In a Feb. 4, 2011, letter sent to Grassley and his staff, Assistant Attorney General Ronald Weich wrote, “ATF makes every effort to interdict weapons that have been purchased illegally and prevent their transportation to Mexico.”

Congress has been investigating Fast and Furious and how ATF ran the botched gun trafficking operation that resulted in a reported 1,800 firearms flowing into Mexico. Two were found at the scene of the murder of Terry, who was killed by Mexican drug smugglers on Dec. 14, 2010.

The Congressional investigation and ATF agents who blew the whistle on the controversial tactics used in Fast and Furious have shown that the U.S. Attorney’s Office in Arizona and ATF officials knew that guns were allowed to walk into Mexico as part of the operation.

“People in the U.S. Attorneys’ Office, people at ATF, people who themselves have now indicated in their Congressional testimony before the House that they were not aware of the tactics that were employed.  As a result of that, the information  that is contained in the February 4th letter to you was not in fact accurate…. I regret that,” Holder said.

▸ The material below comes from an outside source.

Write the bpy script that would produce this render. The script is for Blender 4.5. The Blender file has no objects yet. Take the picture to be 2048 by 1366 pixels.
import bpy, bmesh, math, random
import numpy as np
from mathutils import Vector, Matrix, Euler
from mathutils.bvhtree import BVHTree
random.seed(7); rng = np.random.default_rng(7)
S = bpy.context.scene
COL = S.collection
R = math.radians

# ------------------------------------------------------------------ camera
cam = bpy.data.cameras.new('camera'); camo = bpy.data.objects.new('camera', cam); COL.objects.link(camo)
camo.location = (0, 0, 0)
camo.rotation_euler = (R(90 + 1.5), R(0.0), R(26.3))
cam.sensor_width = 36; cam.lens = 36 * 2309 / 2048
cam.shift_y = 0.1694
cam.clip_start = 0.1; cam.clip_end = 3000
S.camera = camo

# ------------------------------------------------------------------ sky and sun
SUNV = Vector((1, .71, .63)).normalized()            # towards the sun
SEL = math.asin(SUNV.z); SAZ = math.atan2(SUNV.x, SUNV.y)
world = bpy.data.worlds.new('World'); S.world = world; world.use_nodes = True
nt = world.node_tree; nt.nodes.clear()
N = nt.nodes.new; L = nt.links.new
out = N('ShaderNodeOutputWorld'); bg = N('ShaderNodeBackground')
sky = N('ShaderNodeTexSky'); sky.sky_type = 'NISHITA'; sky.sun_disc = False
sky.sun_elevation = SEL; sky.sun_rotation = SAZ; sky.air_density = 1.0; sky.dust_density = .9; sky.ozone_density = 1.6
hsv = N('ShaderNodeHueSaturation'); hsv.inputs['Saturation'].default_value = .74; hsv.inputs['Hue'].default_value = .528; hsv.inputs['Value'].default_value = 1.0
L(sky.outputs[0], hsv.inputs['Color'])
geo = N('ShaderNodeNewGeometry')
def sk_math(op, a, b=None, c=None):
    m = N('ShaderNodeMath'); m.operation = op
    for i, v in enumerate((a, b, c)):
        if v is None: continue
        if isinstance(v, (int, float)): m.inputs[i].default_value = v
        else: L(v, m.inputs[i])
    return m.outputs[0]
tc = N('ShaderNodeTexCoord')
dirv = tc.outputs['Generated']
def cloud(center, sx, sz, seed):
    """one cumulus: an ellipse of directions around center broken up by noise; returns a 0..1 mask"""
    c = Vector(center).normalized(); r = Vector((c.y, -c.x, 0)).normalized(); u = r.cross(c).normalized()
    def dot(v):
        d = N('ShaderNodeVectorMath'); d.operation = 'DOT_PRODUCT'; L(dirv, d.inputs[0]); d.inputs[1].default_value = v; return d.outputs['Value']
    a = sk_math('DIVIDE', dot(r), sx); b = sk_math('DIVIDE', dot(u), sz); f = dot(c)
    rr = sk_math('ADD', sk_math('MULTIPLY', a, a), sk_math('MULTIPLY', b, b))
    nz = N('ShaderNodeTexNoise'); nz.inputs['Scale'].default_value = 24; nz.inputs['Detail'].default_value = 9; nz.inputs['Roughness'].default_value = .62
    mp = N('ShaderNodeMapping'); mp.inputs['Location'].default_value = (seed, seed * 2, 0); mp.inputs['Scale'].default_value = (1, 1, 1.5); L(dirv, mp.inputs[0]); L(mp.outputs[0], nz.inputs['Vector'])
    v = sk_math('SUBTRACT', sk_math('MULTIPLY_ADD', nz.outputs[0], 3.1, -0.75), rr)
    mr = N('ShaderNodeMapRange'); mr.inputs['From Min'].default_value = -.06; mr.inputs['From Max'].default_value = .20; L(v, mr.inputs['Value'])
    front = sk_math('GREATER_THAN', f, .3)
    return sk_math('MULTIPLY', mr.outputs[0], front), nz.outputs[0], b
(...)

Holder  denounced the tactics used in the operation, telling senators, “This operation was flawed in its concept and flawed in its execution.  And unfortunately, we will feel the effects for years to  come, as guns that were lost during this operation continue to show up at crime scenes, both here and in Mexico.  This should never have happened, and it must never happen again.”

Holder also clarified previous statements about when he had first learned about the operation. Testifying before the House Judiciary Committee in May, Holder said at the time that he first had learned about Fast and Furious in the past few weeks.

“I first learned about the tactics and the phrase ‘Operation Fast and Furious’ in the beginning of this year, I think, when it became a matter of, I guess, public controversy,” Holder testified.  “In my testimony before the House committee I did say ‘a few weeks,’  I probably could have said ‘a couple of months.’  I don’t think what I said in terms of using a term of ‘a few weeks’ was inaccurate based on what happened.”

Holder testified that although briefing memos from July 2010 made reference to the operation, he never saw the materials. A paragraph in a July 5, 2010, weekly update briefing to the attorney general makes broad reference to Fast and Furious but no reference to specific tactics.

“What happens is that these reports are  prepared — these weekly reports or whatever — they are prepared with  my name on them, with the deputy attorney general’s on them.  They are  reviewed by my staff and a determination made as to what ought to be  brought to my attention,” Holder told Sen. John Cornyn, R-Tex.

Toward the end of the hearing, Holder expressed condolences to the family of Brian Terry.

“I certainly regret what happened to Agent Brian Terry.  I can only imagine the pain that his family has had to deal with, in particular, his mother,” Holder said. “It pains me whenever there is the death of a law enforcement  official, especially under the circumstances that this occurred.  It is not fair, however, to assume that the mistakes that happened in Fast and Furious directly led to the death of Agent Terry.”

“Again, my feelings of sympathy and regret go out to the Terry  family and I hope that the steps that we have put in place, the measures that I have called for, will prevent other federal agents, local state agents, from being the subject of this kind of violence, as well as civilians, both in the United States and Mexico.”